Flashback: 25 years ago.

He added: “The only espresso coffee you ever found was in a proper family Italian restaurant…which in London there may have been more of, but up here [North Lincolnshire]…there was one Italian restaurant in Scunthorpe, one in Hull and one in Grimsby…that’s the golden triangle,” he chuckled.
Sweeting said that, in those early days, selling coffee seemed harder than pushing water uphill. “My first year with Simon was horrendous,” he said. “I remember thinking, what have I done? I’d given up a great job in London. I’d been reasonably well paid. I’d travelled a lot. And then suddenly, there I was, holding my little bag of samples, stepping into a café in a shopping centre in Hull, trying to explain to this guy what overseas region this coffee was from, what hillside it had grown on, and so on. He just stood there,” laughed Sweeting. “He just stood there and said ‘look mate…just **** off’. And at that moment, I thought, this can’t get any worse. I figured this isn’t going to work.” However, just as the business appeared to be edging towards an inescapable conclusion, hope arrived in the form of a talented young sales girl from Grimsby who could never take no for an answer. “Simon met this girl and she was brilliant at selling. If she couldn’t get in through the door, she’d go in through the window. She was unreal,”
explained Sweeting.

In the months that followed, the trio developed a client base consisting of local shops, hair salons, golf clubs and garages – essentially anyone prepared to buy their coffee. Then came the “brainwave” of extending their footprint. “We realised we were good enough to play on a national level if we wanted to…and that it was a case of going down to London and visiting all the senior decision makers. So that’s exactly what we did. We jumped in the car and we saw people.” As each meeting passed, Sweeting and Herring crafted and fine-tuned the perfect sales pitch: ‘What on earth are you doing roasting yourselves?’ they’d ask.
‘Let us do it. We are going to do it better than you, we’re going to do it cheaper than you – because that’s where our knowledge and expertise is’.
“Gradually,” said Sweeting, “it struck a chord.”
Lincoln & York has enjoyed many milestone moments over the past 25 years but Sweeting still points to one of those initial first London deals, in 1996, as arguably his fondest. “We visited a business that traded in the arches at Vauxhall…two old Italians who ran a coffee and nut business, very well as
it turned out.”
He adds: “We persuaded them to come with us and I remember their first order being faxed through…and that first order took us from losing money to making money. I knew from then on, it was always going to be a viable business.”
Today, Lincoln & York supplies coffee to over 250 customers within the out-of-home market and is behind hundreds of individual blends across Europe. It operates from a 6,000m2 state-of-the-art facility, located between the two home cities it was named after. That base is also currently being redeveloped to include a new visitor centre and ‘coffee tasting experience’, which is due to open early next year. It’s a far cry from the rickety garden shed in which two young coffee nuts started a pop up roastery 25 years ago. With Herring having also been one of the three farmers who spearheaded the Pipers Crisps project, it’s fair to say the two men have enjoyed quite the rollercoaster ride together.

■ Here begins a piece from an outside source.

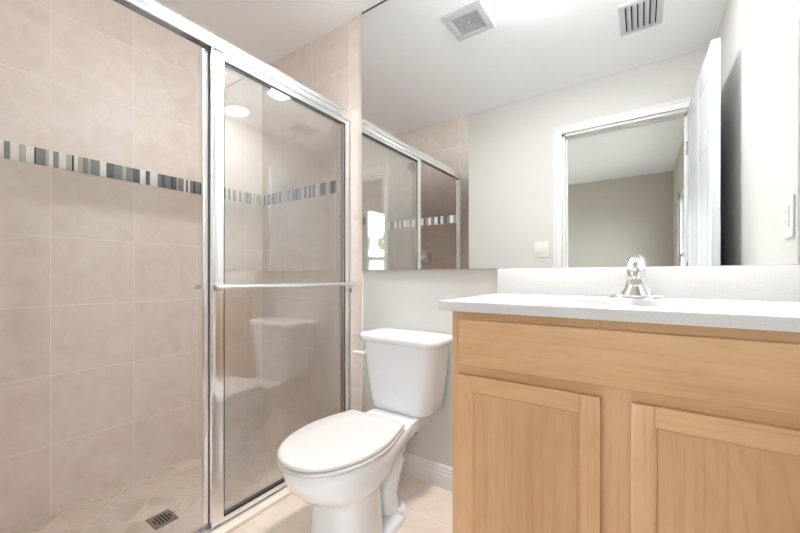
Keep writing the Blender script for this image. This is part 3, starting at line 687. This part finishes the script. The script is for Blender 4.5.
# tank
TXT = -0.903
def tank_ring(hw, yf, yb, z, r=0.06, n=9):
    """rounded rectangle with a gently bowed front"""
    P_ = []
    for cx, cy, a0 in ((hw-r, yf+r, -PI/2), (hw-r*0.6, yb-r*0.6, 0), (-hw+r*0.6, yb-r*0.6, PI/2), (-hw+r, yf+r, PI)):
        rr = r if cy < (yf+yb)/2 else r*0.6
        for k in range(n):
            a_ = a0+PI/2*k/(n-1); P_.append((TXT+cx+rr*math.cos(a_), cy+rr*math.sin(a_)-0.012*(1-((cx+rr*math.cos(a_))/hw)**2)*(1 if cy < (yf+yb)/2 else 0), z))
    return P_
b = MB()
b.loft([tank_ring(0.130, -0.165, -0.035, 0.376, 0.05), tank_ring(0.152, -0.180, -0.028, 0.380, 0.055), tank_ring(0.163, -0.187, -0.022, 0.391, 0.06), tank_ring(0.173, -0.192, -0.020, 0.45, 0.06), tank_ring(0.189, -0.199, -0.018, 0.58, 0.058), tank_ring(0.200, -0.203, -0.016, 0.692, 0.055)])
b.build('tank', 'porcelain', tl, 60)
b = MB()
b.loft([tank_ring(0.203, -0.205, -0.014, 0.6905), tank_ring(0.213, -0.214, -0.010, 0.6935), tank_ring(0.217, -0.218, -0.008, 0.700), tank_ring(0.217, -0.218, -0.008, 0.714), tank_ring(0.214, -0.215, -0.010, 0.723), tank_ring(0.205, -0.206, -0.016, 0.7285), tank_ring(0.18, -0.185, -0.03, 0.7305)])
b.build('tank_lid', 'porcelain', tl, 60)
b = MB(); b.lathe([(0.016, 0), (0.016, 0.006), (0.010, 0.010), (0.010, 0.022), (0.0, 0.022)], (TXT-0.158, -0.2005, 0.633), (0, -1, 0), 20)
b.tube([(TXT-0.150, -0.220, 0.633), (TXT-0.170, -0.223, 0.633), (TXT-0.195, -0.222, 0.632), (TXT-0.218, -0.218, 0.631)], [0.008, 0.010, 0.011, 0.010], 12); b.build('flush_lever', 'plastic', tl)
b = MB(); b.lathe([(0.013, 0), (0.013, 0.012), (0.0, 0.012)], (TX+0.098, -0.20, 0.331), (0, 0, -1), 12); b.build('tank_bolt', 'rubber', tl)

for o in sc.objects:
    if '_base' in o: del o['_base']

Sweeting and Herring today

“It’s not easy – you’ve got to give each other space,” said Sweeting of a partnership that’s spanned three decades. “Simon looked after the crisp business for a long time, leaving me to run the coffee business. And I think had we not done that, we probably would have killed each other!”

He added: “It always helps to have two heads. Certainly in those earlier days, we were able to bounce ideas off each other a lot. That was crucial at a time when we really didn’t know much about business.”
Does Sweeting ever reflect on that period 25 years ago, when the business was on the brink of folding. “I don’t – and I’m not sure he [Simon] does either,” he replied. “We were both in a similar boat back then. We were skint, we needed it to work and for me personally, one of my biggest motivations was fear of failure. I think I was more worried about that than anything else. And if I’m completely honest with you, I still am. It’s what drives me every day.”